Tom Spellacy siente que
es el momento de volver a ver su hermano. Hubo un tiempo en que Tom era un duro
inspector de homicidios de la ciudad de Los Ángeles y su hermano Desmond era el
asistente más cercano del cardenal decano de la archidiócesis. Incluso llegó a
sonar como su sucesor. Sin embargo, algo ocurrió y todo se vino abajo. Tom
conocía de sobra los bajos fangos de la suerte y tuvo que arrastrar a Desmond
con él en la investigación de un asesinato. Quizá fuera lo mejor. El cura se estaba
dejando llevar por el suave aroma de la corrupción y estaba cerrando los ojos
ante varias especulaciones inmobiliarias y ciertas prácticas poco recomendables
de los hombres de sotana y púrpura. Fue inevitable. Desmond tuvo que pagar
porque media diócesis estaba implicada y, de alguna manera, él tapó muchas
cosas que llevaron a un brutal crimen que conmocionó a media ciudad. Los curas
son así desde siempre. Saben tapar. Saben callar. No saben perder.
Sin embargo, el tiempo
ha pasado. El viento azota con su soledad en una alejada y olvidada parroquia
en algún lugar en medio del desierto. Desmond tiene ya reservado allí su
pedacito de tierra para despedirse definitivamente de una vida que le ha sido
dura porque conoció el éxito más fulgurante y descendió de golpe a los
infiernos de la indiferencia. Tom resolvió el crimen y se quedó allí, luciendo
placa a pesar de que su pasado no era precisamente el más honesto. Ambos
hermanos desbarataron, sin énfasis ninguno, todas las malas hierbas que estaban
creciendo con la fe de los más incautos. Sus confesiones verdaderas fueron las
últimas palabras que se dijeron. Ahora ya todo pasó. Los años cuarenta se
convirtieron en los sesenta. El golf, los banquetes, los privilegios, la
admiración, la sensación de poder…todo eso se volvió arena en un lugar en el
que sólo los extraviados se detienen. No hay fieles. Sólo una iglesia rodeada
de matojos. Sólo el olvido sitiado por el dolor. Y, no obstante, quizá mereció
la pena. La culpa no fue de Tom. La culpa fue Desmond. Eso fue todo.
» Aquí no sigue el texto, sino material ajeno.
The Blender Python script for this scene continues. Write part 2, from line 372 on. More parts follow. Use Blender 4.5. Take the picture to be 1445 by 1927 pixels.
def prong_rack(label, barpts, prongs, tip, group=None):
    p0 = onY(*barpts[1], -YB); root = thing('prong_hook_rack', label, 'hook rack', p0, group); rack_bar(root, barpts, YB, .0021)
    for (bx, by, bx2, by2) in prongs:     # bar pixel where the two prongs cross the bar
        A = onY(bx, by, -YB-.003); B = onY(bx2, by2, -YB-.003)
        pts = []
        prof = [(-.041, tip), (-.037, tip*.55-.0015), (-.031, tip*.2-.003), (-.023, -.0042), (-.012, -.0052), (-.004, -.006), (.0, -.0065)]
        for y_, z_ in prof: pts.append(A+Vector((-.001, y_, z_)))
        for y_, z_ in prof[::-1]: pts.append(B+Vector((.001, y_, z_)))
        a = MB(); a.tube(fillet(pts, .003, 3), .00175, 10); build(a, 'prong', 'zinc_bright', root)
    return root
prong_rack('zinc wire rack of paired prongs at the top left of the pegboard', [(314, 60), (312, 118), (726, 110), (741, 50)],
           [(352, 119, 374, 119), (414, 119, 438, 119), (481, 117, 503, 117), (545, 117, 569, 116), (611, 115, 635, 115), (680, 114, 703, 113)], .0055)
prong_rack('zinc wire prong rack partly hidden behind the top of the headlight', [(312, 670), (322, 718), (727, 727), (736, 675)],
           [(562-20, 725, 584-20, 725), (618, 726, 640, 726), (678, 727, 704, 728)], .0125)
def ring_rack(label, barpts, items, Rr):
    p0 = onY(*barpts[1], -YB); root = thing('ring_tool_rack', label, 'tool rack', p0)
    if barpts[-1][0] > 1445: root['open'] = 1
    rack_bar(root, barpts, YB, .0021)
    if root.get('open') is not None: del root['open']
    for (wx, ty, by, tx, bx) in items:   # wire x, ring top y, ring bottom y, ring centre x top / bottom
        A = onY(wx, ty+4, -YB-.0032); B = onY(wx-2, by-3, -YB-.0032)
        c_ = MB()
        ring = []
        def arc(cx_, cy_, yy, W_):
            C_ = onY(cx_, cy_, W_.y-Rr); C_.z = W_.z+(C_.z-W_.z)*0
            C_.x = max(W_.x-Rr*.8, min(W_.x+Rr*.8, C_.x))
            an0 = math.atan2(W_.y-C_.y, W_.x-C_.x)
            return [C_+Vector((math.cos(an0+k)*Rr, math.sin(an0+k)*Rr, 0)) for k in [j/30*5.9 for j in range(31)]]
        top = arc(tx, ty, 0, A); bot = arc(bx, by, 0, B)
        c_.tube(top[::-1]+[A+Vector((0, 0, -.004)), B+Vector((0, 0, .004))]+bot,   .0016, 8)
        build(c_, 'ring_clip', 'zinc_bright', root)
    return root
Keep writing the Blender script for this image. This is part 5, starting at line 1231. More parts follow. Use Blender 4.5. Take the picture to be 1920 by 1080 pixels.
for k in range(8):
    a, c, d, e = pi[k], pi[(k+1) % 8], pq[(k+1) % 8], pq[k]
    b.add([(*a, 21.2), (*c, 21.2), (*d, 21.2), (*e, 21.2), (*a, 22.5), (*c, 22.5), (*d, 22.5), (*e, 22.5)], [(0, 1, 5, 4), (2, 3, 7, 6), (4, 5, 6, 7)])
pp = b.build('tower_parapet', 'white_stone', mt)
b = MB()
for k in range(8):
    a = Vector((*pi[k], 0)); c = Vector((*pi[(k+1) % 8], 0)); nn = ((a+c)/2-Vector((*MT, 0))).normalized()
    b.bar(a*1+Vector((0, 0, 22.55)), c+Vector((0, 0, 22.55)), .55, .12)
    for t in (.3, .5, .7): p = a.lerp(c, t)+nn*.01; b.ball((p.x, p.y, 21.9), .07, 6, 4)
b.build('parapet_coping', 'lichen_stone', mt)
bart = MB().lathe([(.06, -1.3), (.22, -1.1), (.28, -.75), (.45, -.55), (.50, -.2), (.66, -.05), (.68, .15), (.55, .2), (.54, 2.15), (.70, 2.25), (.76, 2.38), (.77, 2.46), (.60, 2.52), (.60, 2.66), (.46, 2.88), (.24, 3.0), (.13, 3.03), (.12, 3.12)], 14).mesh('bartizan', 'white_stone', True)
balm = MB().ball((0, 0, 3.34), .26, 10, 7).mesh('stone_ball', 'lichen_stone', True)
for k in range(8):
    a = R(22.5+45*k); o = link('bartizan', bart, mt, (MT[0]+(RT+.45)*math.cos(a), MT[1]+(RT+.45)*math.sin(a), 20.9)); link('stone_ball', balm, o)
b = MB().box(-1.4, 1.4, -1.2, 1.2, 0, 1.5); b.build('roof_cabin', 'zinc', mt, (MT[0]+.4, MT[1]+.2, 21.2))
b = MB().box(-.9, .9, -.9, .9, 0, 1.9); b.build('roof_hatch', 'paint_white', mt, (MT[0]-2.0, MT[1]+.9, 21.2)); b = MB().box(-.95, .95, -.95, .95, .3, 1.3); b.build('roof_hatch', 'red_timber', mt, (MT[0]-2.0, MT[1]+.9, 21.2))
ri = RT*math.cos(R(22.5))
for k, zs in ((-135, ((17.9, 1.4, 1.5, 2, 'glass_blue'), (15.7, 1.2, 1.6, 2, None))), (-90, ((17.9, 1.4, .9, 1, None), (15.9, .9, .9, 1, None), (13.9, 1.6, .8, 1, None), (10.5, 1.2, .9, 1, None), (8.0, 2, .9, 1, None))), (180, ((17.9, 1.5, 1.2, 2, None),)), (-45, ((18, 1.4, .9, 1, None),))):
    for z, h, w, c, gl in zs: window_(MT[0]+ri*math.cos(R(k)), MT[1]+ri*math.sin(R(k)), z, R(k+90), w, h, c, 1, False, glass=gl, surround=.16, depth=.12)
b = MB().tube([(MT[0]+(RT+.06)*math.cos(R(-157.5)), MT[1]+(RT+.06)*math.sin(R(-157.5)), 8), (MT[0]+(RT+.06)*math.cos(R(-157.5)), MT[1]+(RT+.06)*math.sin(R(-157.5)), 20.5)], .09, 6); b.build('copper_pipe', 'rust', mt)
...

Con una lejana inspiración en el famoso crimen de la actriz Elizabeth Short, narrado con detalle por Brian de Palma en La dalia negra, Ulu Grosbard desperdició una de las mejores oportunidades que ha tenido un director para armar un drama con misterio al contar con dos de los mejores actores de finales de los setenta y de principios de los ochenta como Robert Duvall y Robert de Niro. Lo que podría ser un duelo interpretativo si se hubiera puesto más carne en el asador, se convierte en una victoria convincente de Robert Duvall en el papel de Tom, policía de vuelta, que decide destaparlo todo aunque puede que no tenga demasiada razón. Grosbard cree que tiene suficiente con los dos actores y rehúye el énfasis en una historia que podría tener muchísimo más gancho con la producción que se ve, la interpretación que se degusta y el misterio que se describe. En lugar de ello, se centra en el dilema moral (y Grosbard no es Kurosawa) que supone delatar toda la corrupción existente en la curia al precio de hundir la carrera de alguien que está más cercano de lo que se cree. La película no está mal, pero podría haber estado muchísimo mejor y haberse convertido en un clásico de los ochenta, con su ambientación, su trama, sus actores y su profundidad. Ya se sabe, a veces las bendiciones no son suficientes y hace falta entrar más a saco para decir unas cuantas verdades que, en realidad, están sujetas por los finos alambres del embuste.